D. Jack Reacher, sfruttando la propria esperienza in campo militare, riesce a individuare le falle nel sistema di sorveglianza. Malgrado la dura scorza, il suo personaggio dà comunque prova di buon cuore, ponendo sotto la sua protezione due spiantati musicisti. Secondo lei è possibile per un militare, nella vita reale, conservare una tale purezza d’animo dopo esser stato educato a comportarsi in modo brutale e spietato?

R. Credo sia possibile. Raramente, ma accade. In realtà quello che ho cercato di fare è combinare aspetti moderni con una tradizione molto antica, che è poi quella del cavaliere errante che in Europa si è affermata nel Medioevo, ma ha origini ben più lontane. Spesso può non essere vero che i duri hanno un cuore, ma noi abbiamo bisogno di credere nell’eroe forte e coraggioso che ci viene a salvare, anche a rischio della sua vita.

D. Provengono dall’Inghilterra e dagli Stati Uniti alcuni degli autori di thriller più acclamati. Poiché lei è inglese d’origine ma conosce bene l’America, sarei curioso di conoscere il suo parere sulle differenze, posto che ci siano, fra i thriller dei due paesi.
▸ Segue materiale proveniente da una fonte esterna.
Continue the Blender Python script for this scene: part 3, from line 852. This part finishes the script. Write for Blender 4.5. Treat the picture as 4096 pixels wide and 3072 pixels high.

R. Le differenze riguardano soprattutto aspetti geografici. La Gran Bretagna è un paese ad alta densità di popolazione, di conseguenza le storie tendono spesso a ritrarre scene di interni. La casa è il luogo privilegiato e i personaggi hanno una forte connotazione psicologica. Le storie di John Le Carré, ad esempio, sono veri e propri studi psicologici su persone sottoposte a grande stress. L’America dispone di spazi più ampi e questa caratteristica topografica si riflette nella scrittura. Nel thriller americano si usa maggiormente lo spazio, il movimento, il tema del viaggio. Gli esterni prevalgono sugli interni.